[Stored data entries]
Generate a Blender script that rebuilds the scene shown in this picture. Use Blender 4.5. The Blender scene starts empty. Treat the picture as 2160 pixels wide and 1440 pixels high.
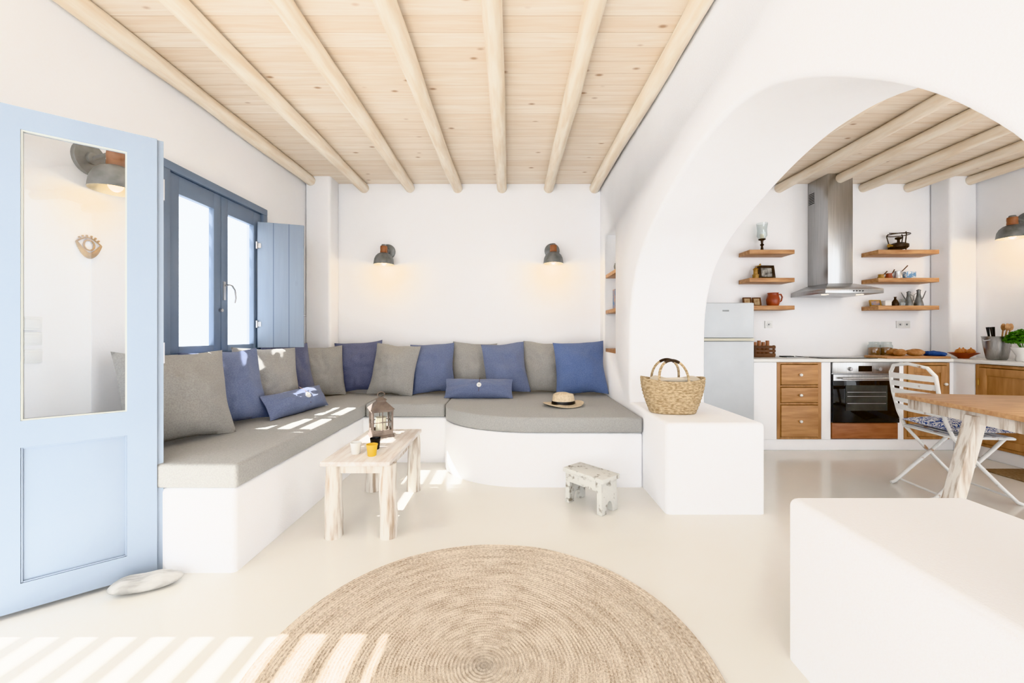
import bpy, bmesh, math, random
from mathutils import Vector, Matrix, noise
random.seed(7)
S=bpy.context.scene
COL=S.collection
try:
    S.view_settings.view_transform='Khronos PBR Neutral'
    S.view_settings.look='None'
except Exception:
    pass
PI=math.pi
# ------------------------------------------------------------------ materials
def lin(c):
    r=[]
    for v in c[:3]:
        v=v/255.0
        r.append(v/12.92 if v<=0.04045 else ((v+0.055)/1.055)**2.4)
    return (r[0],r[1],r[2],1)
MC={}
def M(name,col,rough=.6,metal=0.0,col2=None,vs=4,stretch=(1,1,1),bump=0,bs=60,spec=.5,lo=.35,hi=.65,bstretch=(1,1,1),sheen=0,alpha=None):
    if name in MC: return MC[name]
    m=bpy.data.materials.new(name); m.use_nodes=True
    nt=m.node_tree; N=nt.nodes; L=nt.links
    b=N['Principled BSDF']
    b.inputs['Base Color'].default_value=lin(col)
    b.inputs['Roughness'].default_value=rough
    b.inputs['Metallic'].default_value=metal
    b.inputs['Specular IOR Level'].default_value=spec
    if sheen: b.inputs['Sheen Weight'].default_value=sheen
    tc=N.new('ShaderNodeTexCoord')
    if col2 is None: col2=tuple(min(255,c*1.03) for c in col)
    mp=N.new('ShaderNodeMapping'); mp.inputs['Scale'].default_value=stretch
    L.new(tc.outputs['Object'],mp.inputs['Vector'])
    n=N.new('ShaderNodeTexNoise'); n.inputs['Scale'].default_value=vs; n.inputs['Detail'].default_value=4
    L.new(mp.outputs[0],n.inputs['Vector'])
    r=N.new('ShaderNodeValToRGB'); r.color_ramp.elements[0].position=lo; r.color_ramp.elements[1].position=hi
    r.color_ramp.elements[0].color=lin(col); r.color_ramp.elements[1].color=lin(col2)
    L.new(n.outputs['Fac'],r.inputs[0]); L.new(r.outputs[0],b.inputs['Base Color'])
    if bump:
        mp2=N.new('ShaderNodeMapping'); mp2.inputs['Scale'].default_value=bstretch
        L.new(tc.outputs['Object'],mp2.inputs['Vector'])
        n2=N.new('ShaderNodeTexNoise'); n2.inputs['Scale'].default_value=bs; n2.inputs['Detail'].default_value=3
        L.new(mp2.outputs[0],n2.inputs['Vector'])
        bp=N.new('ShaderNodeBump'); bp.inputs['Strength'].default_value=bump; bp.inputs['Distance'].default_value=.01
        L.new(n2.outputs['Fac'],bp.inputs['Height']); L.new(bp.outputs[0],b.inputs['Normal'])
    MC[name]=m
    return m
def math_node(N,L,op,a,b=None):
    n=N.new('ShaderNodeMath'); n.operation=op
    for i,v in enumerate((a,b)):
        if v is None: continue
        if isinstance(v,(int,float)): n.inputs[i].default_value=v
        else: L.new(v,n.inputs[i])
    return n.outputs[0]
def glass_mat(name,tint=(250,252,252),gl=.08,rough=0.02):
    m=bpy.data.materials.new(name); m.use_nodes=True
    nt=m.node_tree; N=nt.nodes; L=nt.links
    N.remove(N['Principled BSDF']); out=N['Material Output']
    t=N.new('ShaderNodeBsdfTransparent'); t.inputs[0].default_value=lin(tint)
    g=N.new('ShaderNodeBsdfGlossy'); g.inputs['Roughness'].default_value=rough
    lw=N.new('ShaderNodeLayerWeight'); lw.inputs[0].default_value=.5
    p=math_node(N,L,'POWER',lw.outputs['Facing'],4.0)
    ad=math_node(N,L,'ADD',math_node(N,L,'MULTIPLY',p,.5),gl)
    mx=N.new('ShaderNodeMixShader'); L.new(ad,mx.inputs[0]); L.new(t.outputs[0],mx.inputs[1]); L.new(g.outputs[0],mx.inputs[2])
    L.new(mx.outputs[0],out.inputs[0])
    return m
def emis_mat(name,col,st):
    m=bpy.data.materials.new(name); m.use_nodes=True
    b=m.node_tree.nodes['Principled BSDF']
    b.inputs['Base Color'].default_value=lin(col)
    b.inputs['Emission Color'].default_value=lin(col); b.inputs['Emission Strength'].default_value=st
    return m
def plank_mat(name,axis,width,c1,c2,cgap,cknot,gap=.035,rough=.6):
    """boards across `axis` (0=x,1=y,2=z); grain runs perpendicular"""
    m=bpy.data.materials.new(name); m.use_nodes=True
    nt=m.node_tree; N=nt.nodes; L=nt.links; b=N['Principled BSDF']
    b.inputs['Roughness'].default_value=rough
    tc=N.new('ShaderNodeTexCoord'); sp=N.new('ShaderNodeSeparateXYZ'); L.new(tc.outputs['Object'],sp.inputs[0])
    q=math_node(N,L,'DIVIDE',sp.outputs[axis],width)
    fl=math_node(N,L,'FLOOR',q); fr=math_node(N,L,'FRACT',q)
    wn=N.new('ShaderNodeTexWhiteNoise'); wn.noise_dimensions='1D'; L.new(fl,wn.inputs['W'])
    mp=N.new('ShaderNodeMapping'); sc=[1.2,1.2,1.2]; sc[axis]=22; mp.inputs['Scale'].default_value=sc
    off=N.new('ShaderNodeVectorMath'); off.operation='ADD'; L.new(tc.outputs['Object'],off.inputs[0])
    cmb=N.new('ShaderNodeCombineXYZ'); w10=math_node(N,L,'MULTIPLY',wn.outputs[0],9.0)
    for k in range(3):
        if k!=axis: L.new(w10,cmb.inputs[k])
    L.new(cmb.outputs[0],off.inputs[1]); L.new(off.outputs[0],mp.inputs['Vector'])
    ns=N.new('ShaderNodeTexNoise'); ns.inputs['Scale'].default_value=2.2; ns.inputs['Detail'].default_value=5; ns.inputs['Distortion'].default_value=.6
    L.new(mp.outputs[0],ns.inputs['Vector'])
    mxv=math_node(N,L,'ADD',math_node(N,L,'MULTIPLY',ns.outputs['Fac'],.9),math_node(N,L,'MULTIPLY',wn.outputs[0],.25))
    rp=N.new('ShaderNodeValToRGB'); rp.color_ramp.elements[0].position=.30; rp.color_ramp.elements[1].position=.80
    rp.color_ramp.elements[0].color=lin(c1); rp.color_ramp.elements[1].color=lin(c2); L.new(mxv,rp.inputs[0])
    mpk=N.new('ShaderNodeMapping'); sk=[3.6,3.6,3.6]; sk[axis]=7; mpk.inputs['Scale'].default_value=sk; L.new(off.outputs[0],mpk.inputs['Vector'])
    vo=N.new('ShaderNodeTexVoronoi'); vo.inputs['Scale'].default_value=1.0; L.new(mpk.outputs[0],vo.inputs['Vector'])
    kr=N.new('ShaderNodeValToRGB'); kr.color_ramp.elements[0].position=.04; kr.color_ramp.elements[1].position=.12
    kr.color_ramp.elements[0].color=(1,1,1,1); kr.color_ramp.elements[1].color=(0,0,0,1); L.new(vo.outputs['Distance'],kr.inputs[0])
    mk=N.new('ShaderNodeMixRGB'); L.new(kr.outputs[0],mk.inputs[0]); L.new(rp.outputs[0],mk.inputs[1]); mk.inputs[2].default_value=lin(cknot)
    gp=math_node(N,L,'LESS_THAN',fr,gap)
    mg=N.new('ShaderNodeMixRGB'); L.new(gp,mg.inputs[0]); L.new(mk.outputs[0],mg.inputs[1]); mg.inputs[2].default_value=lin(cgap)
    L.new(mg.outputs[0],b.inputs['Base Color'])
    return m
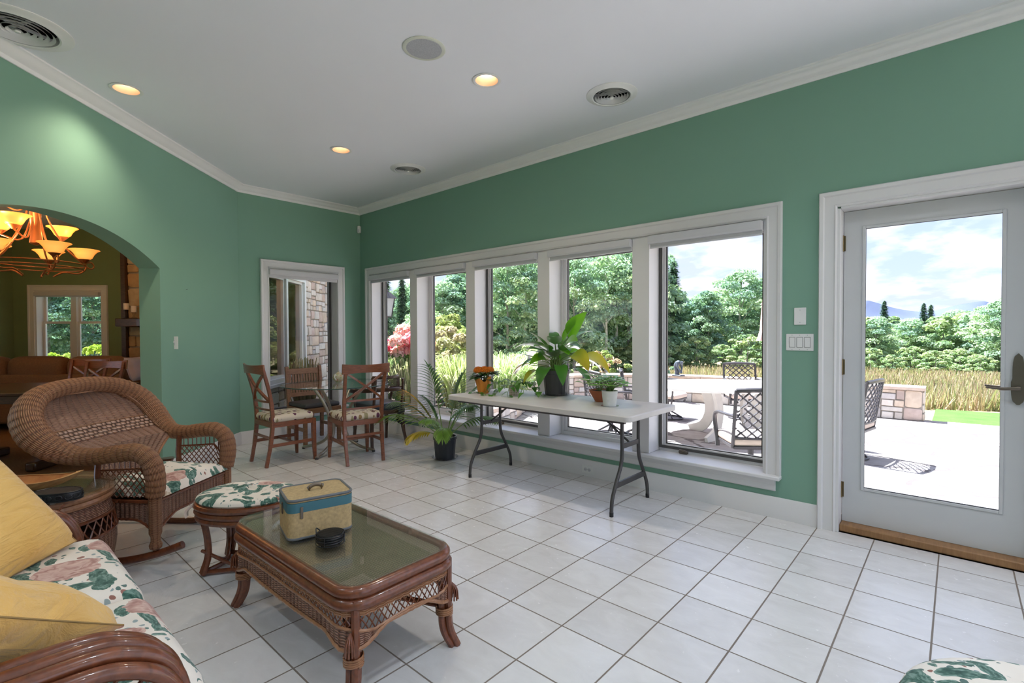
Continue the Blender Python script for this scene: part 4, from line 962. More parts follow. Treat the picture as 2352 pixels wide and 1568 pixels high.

EXERCISE GOAL:
Using the listing above, return all lines where the word "Blender" occurs.

SOLUTION TO THIS TASK:
Generate a Blender script that rebuilds the scene shown in this picture. Use Blender 4.5. The Blender scene starts empty. Treat the picture as 2160 pixels wide and 1440 pixels high.
Continue the Blender Python script for this scene: part 4, from line 962. More parts follow. Treat the picture as 2352 pixels wide and 1568 pixels high.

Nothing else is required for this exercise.